Find the string "from" in the listing and report every line that has it.

— start of Information shown —

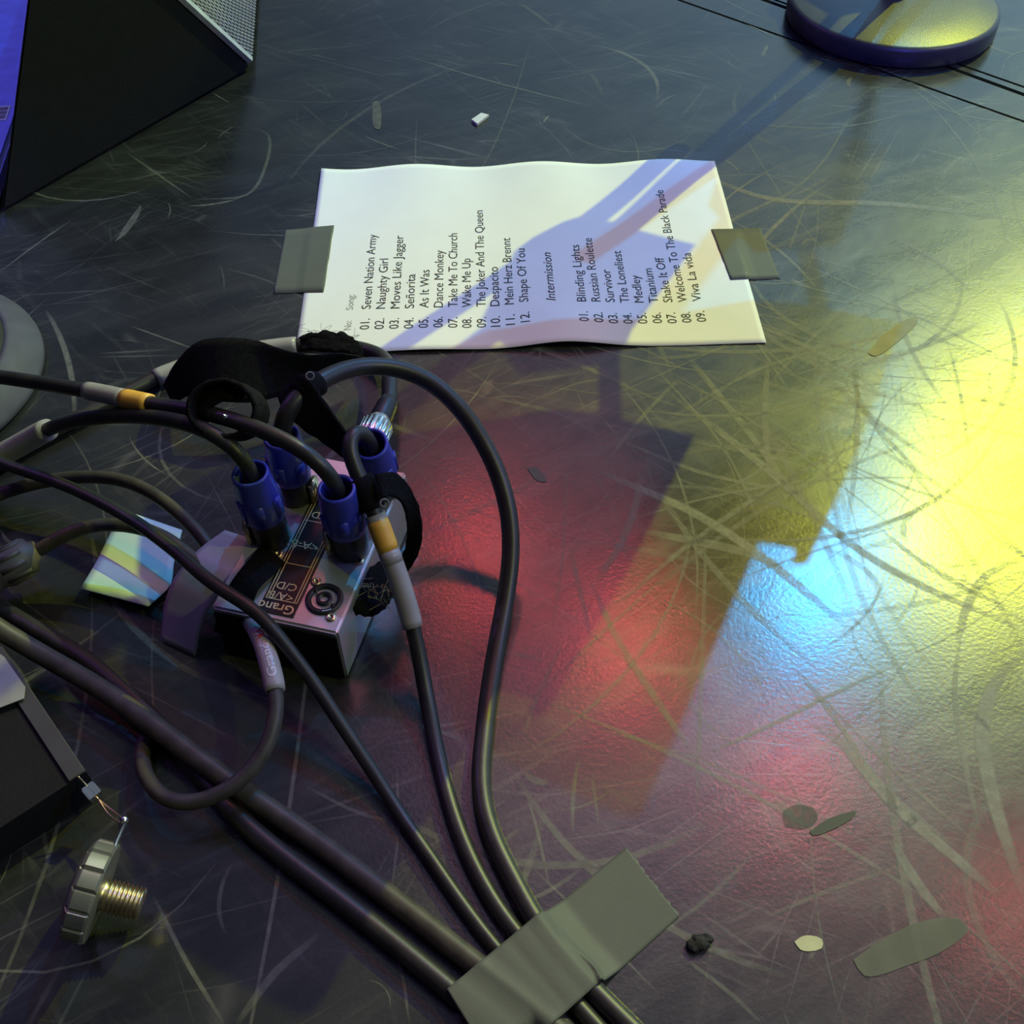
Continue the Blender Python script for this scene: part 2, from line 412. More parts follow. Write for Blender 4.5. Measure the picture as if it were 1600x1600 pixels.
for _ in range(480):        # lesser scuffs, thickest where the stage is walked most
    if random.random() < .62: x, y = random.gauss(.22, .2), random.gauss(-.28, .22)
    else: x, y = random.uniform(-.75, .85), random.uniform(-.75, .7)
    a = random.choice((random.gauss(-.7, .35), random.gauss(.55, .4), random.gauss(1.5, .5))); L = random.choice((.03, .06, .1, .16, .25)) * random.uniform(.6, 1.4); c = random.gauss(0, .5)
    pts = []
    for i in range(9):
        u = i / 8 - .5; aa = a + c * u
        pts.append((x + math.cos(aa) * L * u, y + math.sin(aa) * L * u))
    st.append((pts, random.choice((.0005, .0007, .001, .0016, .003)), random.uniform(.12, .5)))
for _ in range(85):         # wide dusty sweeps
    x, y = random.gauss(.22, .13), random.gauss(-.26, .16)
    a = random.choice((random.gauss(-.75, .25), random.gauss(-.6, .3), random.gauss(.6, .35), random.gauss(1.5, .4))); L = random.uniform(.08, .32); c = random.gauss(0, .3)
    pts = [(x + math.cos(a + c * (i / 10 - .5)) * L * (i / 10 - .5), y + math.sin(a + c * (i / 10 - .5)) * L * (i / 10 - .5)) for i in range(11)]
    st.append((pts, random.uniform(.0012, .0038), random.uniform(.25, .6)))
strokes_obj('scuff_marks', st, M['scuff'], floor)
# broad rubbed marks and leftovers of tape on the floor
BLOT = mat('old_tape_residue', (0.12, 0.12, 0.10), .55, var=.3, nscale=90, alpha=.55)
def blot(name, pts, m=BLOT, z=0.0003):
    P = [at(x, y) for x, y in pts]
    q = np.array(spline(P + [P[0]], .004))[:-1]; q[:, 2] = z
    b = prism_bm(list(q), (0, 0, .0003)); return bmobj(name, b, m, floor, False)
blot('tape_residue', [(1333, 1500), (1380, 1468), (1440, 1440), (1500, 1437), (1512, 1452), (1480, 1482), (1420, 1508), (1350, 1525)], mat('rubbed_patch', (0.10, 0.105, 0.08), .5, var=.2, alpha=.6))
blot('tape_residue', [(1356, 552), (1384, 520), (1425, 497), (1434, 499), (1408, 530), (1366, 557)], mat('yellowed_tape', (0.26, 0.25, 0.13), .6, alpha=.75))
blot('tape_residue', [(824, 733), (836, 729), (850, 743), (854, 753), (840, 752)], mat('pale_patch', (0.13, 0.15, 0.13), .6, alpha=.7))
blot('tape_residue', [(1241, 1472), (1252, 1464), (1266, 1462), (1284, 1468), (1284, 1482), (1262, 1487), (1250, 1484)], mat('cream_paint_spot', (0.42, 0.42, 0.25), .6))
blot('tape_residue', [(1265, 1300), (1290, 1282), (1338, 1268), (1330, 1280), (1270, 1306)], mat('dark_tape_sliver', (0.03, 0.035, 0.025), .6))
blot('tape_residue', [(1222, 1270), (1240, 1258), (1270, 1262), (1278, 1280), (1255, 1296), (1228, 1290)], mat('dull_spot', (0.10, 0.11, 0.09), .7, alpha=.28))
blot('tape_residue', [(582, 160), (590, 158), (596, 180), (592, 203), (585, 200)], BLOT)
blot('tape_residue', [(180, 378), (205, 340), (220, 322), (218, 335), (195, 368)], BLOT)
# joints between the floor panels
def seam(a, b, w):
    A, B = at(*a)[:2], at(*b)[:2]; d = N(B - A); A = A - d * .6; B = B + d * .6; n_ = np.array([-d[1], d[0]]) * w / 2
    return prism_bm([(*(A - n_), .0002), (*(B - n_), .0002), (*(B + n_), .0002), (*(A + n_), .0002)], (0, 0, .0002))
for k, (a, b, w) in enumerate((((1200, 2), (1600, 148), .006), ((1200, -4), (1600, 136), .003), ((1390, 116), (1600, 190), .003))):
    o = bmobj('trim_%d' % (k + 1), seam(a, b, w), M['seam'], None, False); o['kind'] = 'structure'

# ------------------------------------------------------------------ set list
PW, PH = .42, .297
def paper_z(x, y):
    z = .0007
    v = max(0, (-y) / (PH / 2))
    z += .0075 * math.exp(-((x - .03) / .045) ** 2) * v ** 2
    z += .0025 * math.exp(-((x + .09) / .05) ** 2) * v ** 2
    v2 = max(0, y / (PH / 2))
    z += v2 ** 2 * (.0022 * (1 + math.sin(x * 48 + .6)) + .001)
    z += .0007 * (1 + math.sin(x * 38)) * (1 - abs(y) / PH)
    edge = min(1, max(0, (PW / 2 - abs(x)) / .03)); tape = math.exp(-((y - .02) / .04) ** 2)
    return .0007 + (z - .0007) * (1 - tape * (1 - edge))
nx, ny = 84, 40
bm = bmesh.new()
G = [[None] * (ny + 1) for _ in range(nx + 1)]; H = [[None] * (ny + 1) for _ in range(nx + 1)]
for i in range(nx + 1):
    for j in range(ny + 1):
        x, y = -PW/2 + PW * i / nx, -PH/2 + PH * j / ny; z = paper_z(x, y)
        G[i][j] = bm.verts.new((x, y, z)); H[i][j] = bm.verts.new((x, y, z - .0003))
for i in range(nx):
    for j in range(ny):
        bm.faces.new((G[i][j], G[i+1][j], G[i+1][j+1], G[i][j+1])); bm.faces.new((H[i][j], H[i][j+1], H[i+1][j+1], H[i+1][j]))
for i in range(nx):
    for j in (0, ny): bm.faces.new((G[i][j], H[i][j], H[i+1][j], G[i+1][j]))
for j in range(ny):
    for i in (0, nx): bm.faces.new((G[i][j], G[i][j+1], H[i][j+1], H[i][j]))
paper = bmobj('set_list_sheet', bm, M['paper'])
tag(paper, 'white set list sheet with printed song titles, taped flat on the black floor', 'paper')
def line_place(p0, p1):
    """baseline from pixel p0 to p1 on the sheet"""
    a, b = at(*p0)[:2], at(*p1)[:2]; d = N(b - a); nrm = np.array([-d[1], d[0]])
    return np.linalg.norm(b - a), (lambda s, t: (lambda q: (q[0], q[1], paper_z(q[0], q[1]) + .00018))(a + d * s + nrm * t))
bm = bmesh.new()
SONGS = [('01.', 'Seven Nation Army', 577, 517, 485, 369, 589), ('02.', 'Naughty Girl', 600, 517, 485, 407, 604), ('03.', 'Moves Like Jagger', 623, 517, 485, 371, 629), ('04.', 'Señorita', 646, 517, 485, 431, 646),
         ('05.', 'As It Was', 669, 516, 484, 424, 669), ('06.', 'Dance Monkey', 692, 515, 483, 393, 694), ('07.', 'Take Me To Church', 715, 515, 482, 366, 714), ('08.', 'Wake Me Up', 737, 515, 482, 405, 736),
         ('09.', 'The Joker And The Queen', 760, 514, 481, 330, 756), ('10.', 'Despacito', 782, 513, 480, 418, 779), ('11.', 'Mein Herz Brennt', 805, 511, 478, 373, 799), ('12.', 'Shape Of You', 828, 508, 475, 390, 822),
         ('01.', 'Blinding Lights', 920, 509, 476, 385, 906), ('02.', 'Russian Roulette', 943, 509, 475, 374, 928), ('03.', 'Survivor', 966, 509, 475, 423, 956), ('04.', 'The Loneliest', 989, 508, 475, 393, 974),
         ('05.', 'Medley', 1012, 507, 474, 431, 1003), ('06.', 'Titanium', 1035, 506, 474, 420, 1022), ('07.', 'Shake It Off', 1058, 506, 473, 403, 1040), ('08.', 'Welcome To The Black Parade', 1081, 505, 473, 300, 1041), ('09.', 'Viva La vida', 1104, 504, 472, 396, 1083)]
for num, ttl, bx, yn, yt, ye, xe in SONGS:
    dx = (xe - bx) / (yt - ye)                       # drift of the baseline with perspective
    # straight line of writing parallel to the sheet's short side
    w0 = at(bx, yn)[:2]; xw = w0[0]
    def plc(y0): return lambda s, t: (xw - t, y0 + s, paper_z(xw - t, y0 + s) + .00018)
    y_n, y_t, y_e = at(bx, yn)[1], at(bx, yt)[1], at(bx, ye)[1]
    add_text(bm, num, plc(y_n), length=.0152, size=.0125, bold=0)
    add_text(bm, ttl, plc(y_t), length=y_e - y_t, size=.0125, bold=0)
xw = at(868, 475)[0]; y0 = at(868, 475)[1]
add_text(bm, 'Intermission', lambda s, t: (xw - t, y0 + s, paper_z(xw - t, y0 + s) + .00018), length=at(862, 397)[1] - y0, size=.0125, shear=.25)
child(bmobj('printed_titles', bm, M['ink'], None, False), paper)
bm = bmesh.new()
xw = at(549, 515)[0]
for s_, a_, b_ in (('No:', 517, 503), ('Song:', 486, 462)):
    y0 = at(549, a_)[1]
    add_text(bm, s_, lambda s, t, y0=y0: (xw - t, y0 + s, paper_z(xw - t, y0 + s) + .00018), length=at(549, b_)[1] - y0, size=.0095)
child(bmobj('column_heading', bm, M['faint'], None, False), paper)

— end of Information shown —

In response
Continue the Blender Python script for this scene: part 2, from line 412. More parts follow. Write for Blender 4.5. Measure the picture as if it were 1600x1600 pixels.
    """baseline from pixel p0 to p1 on the sheet"""